For years, the murder of the Glen Burnie, Md., dentist went unsolved after police found his badly beaten body with 39 stab wounds and every face in his bone broken, according to the Baltimore Sun.

The Capital Gazette reported that a break in the investigation occurred in 2010 when a fingerprint found on a box of toothbrushes led police to Jeter, who was in jail in Baltimore awaiting trial for an unrelated 2008 murder.

Shortly before the killing, Ro was informed of discrepancies in his billing files. A week before his death, Ro hired a new receptionist, Heather Murphy, to look into the situation and fix any problems. After Ro’s death, detectives determined that Hickman stole 28 checks totaling $17,660 and deposited them into her Bank of America account, prosecutors said.

Ro emigrated from South Korea with his parents in 1970. He graduated from Washington College and received his dental degree from the University of Maryland in 1982, according to a 2006 Baltimore Sun article.

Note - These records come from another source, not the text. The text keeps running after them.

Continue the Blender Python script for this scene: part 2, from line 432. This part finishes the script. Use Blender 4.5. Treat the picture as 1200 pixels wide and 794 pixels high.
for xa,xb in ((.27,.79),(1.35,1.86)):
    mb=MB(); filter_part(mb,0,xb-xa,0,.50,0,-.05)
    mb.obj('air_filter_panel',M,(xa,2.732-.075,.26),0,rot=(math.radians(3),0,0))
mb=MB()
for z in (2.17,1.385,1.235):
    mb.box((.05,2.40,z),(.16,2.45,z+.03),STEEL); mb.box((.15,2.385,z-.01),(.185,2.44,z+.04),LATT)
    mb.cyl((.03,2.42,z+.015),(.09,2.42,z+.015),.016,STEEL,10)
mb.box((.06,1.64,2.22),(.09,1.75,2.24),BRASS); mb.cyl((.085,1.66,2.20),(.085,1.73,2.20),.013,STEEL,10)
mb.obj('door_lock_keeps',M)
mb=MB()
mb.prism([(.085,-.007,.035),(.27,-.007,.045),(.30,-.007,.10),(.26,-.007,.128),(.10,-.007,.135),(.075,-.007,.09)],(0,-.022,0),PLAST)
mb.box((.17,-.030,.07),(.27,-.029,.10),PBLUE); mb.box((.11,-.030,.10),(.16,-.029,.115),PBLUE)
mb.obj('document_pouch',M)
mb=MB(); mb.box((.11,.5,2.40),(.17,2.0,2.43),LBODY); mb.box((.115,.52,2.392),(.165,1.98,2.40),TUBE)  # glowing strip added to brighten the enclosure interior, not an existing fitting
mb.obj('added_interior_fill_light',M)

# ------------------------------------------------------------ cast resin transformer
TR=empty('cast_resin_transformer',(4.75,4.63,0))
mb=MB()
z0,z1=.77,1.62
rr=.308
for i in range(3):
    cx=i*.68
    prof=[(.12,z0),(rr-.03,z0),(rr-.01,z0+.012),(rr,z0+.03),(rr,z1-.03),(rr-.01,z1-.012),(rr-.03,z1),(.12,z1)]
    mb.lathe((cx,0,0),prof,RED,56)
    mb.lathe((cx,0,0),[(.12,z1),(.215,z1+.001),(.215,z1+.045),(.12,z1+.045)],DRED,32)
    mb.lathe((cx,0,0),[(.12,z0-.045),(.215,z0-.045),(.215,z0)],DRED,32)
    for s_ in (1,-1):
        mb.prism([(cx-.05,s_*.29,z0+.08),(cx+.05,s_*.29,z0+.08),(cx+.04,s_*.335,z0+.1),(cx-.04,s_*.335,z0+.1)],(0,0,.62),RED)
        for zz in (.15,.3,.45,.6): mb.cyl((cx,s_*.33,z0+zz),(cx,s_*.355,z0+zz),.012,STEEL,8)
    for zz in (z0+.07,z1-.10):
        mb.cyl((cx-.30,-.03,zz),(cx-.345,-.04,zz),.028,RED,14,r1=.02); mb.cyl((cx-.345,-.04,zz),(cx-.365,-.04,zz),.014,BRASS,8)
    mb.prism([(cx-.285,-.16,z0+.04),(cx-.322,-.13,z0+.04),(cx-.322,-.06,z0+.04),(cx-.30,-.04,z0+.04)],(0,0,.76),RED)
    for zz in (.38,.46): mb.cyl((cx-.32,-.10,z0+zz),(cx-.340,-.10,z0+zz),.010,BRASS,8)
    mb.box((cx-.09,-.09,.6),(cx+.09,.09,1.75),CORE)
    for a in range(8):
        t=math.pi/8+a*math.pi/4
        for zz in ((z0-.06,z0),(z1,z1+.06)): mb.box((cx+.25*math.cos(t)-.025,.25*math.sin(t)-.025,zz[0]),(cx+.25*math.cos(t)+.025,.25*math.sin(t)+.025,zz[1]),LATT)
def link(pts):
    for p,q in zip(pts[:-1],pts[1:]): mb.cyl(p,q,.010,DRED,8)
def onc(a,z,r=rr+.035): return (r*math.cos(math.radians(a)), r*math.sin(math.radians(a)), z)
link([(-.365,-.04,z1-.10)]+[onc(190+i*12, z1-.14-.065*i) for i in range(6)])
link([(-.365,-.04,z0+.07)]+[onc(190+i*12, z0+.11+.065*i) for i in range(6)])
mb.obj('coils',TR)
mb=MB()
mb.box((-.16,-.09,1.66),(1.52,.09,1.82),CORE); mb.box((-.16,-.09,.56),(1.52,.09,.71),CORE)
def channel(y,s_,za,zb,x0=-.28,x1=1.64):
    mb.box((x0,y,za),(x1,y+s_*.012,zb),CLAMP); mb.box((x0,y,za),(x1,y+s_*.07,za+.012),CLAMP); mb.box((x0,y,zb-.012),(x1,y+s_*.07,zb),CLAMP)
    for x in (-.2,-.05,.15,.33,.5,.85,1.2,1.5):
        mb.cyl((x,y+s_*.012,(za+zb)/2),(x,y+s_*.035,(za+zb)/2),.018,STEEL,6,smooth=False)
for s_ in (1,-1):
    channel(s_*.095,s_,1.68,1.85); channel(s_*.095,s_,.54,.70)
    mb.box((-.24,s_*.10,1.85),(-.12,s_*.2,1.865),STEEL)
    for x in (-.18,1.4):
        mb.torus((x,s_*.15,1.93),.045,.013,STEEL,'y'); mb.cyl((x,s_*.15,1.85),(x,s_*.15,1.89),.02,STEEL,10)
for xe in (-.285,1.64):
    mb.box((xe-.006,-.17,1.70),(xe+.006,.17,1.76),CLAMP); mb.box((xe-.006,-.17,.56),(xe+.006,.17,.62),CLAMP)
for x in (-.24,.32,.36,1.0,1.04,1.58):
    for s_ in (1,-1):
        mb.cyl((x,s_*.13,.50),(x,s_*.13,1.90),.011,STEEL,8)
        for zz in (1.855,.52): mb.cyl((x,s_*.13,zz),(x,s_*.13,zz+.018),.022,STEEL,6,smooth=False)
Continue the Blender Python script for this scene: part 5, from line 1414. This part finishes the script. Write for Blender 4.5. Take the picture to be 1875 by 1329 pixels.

He received his Maryland dental license in 1984, according to the Maryland State Board of Dental Examiners. He served as a captain in the Air Force for about three years. During a yearlong tour in South Korea, he became reacquainted with members of his extended family who still lived in that country, his brother said. After leaving the military, he opened a general practice in Lutherville. In 1986, he opened a second office in Glen Burnie.